[BEGIN EXCERPTED RECORDS]
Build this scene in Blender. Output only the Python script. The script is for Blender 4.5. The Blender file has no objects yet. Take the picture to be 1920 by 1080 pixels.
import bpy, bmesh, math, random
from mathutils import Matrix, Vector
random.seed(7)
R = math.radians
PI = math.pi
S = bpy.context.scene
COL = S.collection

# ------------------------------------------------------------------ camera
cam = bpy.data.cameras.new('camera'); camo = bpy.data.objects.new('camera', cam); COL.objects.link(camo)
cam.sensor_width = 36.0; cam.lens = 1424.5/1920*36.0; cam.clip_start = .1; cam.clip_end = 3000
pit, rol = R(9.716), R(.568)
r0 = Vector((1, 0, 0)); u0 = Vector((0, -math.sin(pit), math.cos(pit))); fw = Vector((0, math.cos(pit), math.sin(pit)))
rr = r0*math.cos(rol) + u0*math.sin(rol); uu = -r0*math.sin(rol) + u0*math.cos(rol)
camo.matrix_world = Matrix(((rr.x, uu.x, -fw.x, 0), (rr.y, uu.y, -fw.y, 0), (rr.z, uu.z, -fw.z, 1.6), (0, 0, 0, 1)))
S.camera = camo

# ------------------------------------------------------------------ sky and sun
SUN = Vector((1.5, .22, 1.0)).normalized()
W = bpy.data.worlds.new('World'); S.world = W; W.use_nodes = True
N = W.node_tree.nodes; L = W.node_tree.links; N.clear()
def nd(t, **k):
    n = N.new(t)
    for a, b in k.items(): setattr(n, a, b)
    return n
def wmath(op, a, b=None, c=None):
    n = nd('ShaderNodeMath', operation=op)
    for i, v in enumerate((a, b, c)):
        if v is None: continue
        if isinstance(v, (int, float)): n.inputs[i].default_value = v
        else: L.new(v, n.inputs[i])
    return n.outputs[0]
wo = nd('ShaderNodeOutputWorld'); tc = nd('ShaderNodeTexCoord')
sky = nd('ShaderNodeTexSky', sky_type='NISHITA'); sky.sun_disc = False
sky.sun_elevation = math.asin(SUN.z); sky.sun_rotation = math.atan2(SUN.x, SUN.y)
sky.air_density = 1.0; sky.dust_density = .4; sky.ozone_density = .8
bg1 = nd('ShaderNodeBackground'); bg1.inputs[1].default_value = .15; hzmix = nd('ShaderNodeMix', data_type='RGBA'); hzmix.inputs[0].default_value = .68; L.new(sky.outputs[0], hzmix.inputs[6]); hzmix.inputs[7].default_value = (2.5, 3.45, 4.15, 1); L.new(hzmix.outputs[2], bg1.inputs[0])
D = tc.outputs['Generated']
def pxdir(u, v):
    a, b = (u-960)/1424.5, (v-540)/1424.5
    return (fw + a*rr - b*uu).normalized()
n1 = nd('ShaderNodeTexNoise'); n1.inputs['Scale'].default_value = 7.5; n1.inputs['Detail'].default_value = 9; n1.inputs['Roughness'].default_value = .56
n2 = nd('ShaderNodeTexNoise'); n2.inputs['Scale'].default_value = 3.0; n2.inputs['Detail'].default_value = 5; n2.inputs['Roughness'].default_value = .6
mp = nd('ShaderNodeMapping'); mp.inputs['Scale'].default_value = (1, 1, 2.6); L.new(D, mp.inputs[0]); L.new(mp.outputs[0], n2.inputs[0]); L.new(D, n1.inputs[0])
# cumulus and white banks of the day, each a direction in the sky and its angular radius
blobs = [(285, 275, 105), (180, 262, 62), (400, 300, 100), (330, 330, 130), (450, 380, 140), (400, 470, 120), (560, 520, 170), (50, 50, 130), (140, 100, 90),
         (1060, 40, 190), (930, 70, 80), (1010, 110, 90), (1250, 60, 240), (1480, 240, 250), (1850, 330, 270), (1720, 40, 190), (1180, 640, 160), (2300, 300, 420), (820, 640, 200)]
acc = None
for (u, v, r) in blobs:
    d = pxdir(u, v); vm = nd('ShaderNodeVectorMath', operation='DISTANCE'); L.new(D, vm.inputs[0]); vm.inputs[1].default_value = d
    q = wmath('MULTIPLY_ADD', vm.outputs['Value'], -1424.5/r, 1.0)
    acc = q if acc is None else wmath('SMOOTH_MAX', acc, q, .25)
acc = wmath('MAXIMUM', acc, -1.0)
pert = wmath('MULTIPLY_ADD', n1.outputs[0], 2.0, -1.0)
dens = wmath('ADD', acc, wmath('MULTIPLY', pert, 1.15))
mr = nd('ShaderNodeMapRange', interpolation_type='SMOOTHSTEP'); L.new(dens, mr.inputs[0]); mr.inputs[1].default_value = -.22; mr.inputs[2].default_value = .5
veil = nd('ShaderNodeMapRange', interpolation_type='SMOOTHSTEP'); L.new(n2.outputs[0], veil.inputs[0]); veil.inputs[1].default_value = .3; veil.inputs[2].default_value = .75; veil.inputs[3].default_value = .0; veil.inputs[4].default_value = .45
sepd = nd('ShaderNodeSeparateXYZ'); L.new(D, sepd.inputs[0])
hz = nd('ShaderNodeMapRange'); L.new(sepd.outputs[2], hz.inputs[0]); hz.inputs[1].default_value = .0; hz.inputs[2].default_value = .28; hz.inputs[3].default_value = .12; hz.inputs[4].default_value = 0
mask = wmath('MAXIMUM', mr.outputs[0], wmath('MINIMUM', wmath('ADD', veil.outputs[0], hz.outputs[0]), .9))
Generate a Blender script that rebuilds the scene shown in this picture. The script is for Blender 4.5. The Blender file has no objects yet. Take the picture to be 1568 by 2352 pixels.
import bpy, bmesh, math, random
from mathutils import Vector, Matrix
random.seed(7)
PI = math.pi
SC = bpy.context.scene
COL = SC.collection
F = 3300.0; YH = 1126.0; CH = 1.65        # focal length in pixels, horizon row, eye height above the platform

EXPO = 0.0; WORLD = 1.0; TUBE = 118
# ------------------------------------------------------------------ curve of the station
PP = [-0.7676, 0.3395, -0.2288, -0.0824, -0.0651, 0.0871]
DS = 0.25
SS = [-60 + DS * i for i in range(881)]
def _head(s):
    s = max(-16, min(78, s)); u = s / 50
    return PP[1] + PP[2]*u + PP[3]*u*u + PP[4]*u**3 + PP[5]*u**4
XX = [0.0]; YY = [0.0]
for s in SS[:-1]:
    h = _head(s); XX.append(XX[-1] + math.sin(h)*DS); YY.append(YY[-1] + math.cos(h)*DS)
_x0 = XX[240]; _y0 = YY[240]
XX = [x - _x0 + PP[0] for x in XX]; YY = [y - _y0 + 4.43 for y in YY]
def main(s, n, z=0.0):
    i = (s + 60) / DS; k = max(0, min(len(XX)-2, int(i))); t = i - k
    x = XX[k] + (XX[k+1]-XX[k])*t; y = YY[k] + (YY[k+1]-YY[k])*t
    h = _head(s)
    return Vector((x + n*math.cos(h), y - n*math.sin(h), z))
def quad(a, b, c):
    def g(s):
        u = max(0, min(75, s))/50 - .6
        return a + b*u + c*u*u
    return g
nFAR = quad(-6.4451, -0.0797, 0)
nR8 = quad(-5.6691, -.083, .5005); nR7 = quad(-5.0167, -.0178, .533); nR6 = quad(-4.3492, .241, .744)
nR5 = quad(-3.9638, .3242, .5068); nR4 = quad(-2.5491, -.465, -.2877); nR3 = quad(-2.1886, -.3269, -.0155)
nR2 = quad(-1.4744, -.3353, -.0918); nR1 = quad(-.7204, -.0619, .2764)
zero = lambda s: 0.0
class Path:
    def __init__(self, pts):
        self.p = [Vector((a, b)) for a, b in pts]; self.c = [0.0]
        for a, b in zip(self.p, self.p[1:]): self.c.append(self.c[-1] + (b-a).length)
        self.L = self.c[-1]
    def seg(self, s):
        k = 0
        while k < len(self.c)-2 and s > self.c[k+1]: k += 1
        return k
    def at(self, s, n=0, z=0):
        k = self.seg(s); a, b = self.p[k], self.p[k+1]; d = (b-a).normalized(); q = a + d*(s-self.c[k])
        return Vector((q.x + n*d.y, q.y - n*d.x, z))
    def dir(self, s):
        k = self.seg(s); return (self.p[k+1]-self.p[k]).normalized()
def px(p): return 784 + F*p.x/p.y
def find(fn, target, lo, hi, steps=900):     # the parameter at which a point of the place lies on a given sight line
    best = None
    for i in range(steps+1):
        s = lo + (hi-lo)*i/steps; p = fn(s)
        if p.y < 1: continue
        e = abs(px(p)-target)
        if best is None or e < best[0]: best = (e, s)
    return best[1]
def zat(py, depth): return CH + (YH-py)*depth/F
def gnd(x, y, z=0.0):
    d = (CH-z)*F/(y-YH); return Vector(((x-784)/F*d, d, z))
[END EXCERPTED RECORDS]
EXERCISE REQUIREMENTS -> Your output should consist solely of the lines from the beginning of the entries through the line containing "S.camera = camo", reproduced exactly.

RESULT BELOW ->
Build this scene in Blender. Output only the Python script. The script is for Blender 4.5. The Blender file has no objects yet. Take the picture to be 1920 by 1080 pixels.
import bpy, bmesh, math, random
from mathutils import Matrix, Vector
random.seed(7)
R = math.radians
PI = math.pi
S = bpy.context.scene
COL = S.collection

# ------------------------------------------------------------------ camera
cam = bpy.data.cameras.new('camera'); camo = bpy.data.objects.new('camera', cam); COL.objects.link(camo)
cam.sensor_width = 36.0; cam.lens = 1424.5/1920*36.0; cam.clip_start = .1; cam.clip_end = 3000
pit, rol = R(9.716), R(.568)
r0 = Vector((1, 0, 0)); u0 = Vector((0, -math.sin(pit), math.cos(pit))); fw = Vector((0, math.cos(pit), math.sin(pit)))
rr = r0*math.cos(rol) + u0*math.sin(rol); uu = -r0*math.sin(rol) + u0*math.cos(rol)
camo.matrix_world = Matrix(((rr.x, uu.x, -fw.x, 0), (rr.y, uu.y, -fw.y, 0), (rr.z, uu.z, -fw.z, 1.6), (0, 0, 0, 1)))
S.camera = camo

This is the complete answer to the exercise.